Pour la Ligue pour la protection des oiseaux (LPO), les listes sont dressées de manière arbitraire et sans aucun suivi indépendant permettant de prouver l’efficacité des abatages. « Aucun élément ne vient démontrer que les destructions massives des dernières années ont effectivement permis de réduire les dégâts économiques. L’impact négatif de ces destructions de grande ampleur n’est jamais évalué non plus. L’argument selon lequel « les dégâts auraient sans doute été pires » en l’absence de régulation n’est pas étayé. Il ne tient pas compte des dynamiques de population des dites espèces, de leurs comportements territoriaux… », déplore-t-elle.
Les estimations financières des pertes sont donc hasardeuses et ne reposent pas sur faits clairement établis. L’association s’interroge ainsi à propos de l’absence de preuve réelle quant à l’efficacité du dispositif et regrette que « le projet d’arrêté maintien[ne] de nombreuses espèces sur les listes alors que les dégâts ne sont pas avérés pour les trois dernières années« .
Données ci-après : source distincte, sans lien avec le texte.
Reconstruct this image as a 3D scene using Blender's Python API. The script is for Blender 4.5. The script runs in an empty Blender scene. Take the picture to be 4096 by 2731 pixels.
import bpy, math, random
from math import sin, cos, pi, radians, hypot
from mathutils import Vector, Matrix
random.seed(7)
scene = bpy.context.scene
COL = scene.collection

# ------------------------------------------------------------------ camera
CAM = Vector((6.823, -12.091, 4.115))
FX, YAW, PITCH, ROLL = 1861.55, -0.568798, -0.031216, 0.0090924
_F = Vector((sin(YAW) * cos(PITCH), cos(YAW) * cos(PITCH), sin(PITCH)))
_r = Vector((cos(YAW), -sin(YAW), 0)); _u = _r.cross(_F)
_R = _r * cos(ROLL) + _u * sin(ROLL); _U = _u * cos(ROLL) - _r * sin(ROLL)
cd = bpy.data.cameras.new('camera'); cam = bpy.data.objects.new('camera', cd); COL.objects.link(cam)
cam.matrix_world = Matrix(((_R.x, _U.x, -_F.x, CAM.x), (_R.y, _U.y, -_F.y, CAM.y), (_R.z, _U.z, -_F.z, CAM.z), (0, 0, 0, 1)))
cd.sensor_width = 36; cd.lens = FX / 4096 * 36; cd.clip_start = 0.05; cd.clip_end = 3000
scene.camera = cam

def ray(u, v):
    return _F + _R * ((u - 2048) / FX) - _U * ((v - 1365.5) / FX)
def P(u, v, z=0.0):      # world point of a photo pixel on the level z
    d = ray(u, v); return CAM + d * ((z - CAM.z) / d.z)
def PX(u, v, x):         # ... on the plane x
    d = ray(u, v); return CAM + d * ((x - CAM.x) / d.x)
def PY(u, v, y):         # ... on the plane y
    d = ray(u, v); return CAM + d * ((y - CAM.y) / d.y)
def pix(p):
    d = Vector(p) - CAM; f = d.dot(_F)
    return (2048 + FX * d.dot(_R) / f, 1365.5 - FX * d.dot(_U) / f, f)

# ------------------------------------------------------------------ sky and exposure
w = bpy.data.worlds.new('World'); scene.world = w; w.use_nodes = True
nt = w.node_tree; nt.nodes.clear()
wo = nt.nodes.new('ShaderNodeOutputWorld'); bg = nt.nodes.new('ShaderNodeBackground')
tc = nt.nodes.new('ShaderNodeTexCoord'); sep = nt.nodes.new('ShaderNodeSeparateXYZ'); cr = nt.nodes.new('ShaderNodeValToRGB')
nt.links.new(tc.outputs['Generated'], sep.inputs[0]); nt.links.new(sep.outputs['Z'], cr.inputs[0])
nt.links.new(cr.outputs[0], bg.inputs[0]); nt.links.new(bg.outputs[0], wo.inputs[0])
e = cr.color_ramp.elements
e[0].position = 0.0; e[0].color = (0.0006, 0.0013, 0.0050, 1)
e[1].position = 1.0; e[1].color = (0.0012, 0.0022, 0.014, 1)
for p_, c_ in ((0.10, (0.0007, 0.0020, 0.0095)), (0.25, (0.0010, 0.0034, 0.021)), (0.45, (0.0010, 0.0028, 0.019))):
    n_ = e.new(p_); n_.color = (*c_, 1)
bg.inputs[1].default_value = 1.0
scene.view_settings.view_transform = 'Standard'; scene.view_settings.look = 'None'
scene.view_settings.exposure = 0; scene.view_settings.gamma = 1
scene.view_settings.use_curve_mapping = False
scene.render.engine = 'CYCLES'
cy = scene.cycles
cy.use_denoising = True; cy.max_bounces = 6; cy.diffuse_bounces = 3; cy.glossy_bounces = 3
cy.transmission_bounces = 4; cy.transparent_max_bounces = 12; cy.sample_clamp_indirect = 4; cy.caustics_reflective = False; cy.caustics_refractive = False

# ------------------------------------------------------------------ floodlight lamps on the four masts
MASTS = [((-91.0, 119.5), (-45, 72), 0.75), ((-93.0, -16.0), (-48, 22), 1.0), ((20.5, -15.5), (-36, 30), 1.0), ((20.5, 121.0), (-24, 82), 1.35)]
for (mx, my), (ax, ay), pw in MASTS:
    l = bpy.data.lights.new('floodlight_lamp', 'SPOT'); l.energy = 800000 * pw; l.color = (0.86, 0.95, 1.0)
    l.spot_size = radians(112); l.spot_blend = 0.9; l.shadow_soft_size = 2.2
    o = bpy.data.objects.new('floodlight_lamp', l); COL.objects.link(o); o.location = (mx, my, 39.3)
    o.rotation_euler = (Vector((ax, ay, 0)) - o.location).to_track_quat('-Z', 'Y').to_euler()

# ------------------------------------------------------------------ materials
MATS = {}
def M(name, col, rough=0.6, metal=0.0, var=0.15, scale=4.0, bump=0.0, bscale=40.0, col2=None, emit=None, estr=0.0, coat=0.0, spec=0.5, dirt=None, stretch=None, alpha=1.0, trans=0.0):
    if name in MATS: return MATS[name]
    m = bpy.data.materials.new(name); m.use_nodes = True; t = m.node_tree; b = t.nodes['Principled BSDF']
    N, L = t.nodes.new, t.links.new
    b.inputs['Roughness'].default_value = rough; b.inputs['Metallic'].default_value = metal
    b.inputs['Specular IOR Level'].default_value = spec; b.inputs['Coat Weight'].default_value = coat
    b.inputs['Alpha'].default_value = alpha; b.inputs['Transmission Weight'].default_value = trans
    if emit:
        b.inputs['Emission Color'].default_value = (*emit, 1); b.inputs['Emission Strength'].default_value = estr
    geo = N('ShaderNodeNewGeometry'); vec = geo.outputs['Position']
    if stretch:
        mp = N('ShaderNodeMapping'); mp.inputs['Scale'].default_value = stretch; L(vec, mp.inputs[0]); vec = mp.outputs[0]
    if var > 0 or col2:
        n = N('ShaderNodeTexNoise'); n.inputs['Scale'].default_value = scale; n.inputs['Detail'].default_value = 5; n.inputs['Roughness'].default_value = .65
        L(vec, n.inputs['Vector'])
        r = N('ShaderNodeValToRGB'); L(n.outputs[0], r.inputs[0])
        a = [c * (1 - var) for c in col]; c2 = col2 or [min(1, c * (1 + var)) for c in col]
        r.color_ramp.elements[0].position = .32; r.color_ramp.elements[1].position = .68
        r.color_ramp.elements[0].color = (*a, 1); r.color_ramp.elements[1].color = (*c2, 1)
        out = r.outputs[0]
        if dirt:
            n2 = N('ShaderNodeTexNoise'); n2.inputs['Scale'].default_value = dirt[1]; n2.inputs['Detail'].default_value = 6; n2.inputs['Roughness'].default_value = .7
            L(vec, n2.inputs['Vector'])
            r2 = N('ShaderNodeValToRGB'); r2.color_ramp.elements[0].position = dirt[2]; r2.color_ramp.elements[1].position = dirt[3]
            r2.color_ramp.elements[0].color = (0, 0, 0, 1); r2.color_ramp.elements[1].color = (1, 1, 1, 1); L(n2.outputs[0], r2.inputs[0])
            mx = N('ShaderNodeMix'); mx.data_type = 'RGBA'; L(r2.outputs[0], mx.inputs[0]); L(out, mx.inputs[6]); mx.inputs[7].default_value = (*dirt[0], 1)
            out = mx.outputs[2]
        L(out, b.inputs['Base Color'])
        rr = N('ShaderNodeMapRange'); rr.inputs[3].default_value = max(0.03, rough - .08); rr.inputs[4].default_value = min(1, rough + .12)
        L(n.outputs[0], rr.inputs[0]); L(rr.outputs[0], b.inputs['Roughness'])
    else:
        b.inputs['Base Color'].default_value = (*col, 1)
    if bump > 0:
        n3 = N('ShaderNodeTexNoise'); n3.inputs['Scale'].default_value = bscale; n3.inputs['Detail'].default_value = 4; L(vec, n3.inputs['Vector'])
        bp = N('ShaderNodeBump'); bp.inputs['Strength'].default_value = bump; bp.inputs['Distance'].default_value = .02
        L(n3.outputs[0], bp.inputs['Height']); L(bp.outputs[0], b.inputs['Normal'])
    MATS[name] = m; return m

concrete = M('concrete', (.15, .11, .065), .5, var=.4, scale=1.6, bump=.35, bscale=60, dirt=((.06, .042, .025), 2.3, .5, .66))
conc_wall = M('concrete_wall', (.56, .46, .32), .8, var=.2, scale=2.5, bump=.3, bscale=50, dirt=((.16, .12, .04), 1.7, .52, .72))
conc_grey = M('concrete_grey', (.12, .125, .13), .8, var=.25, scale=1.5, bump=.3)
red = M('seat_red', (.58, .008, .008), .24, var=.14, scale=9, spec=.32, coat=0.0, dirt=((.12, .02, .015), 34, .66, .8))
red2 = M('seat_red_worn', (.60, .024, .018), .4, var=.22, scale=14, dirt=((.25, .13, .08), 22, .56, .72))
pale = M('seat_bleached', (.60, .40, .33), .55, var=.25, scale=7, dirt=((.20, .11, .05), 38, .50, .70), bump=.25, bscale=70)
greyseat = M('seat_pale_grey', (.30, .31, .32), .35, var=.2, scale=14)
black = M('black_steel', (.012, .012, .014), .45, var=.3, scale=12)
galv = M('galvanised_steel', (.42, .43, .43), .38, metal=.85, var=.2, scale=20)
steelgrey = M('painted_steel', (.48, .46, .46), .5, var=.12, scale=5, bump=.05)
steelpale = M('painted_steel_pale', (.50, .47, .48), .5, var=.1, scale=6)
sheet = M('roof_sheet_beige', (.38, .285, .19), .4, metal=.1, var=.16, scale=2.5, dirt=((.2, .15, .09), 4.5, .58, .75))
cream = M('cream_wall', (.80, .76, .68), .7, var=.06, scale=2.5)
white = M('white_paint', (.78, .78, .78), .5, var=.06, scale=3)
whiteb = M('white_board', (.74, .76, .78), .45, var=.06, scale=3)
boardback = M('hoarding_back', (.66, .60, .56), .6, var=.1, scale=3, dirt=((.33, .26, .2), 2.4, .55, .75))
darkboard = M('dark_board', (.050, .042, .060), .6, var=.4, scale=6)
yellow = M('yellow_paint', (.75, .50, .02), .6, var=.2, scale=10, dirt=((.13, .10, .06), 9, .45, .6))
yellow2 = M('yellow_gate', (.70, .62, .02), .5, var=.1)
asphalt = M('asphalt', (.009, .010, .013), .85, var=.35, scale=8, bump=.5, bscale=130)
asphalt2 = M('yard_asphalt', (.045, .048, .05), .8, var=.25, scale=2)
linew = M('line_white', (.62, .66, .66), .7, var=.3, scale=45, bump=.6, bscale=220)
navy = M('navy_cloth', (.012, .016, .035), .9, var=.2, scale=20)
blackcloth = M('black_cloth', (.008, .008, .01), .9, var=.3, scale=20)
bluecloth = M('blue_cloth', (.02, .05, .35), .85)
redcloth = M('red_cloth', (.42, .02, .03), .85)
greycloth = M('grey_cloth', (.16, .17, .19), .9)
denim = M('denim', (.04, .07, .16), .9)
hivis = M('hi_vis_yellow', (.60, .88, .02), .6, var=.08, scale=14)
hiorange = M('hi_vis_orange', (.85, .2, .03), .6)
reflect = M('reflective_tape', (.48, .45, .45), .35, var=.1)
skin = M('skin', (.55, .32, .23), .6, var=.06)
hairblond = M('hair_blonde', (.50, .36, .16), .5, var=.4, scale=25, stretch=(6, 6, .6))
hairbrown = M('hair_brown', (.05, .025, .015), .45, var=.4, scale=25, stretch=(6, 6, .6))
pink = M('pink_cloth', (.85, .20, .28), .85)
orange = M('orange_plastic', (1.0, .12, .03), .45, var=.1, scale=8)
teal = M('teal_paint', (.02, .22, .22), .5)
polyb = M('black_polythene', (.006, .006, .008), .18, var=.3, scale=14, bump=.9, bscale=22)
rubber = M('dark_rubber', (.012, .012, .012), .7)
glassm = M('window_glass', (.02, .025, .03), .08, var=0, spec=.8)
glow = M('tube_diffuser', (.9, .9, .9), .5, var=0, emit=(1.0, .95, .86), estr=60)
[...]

Concrètement, la chasse va être élargie pour plusieurs espèces. Le geai des chênes pourrait ainsi se trouver chassé dans sept départements, au lieu de 4 auparavant, alors qu’il participe à la dissémination des graines d’arbres. Autre incohérence, relevée cette fois par France Nature Environnement, la présence du putois sur la liste, alors même que l’espèce est classée comme « Quasi menacée » en France en raison de la pression exercée par les activités humaines sur les zones humides. Il semblerait que le dernier rapport mondial sur l’état de la biodiversité, rendu public début mai dernier par « Plateforme intergouvernementale scientifique et politique sur la biodiversité et les services écosystémiques » (IPBES), soit déjà bien loin. Dans cette publication, les scientifiques s’inquiétaient pourtant du déclin rapide et sans précédent à l’échelle humaine de la biodiversité.
Si les autorités comptent bien mettre en place cette loi, il est encore possible de s’exprimer à travers une consultation en ligne pendant quelques jours, jusqu’au 27 juin prochain.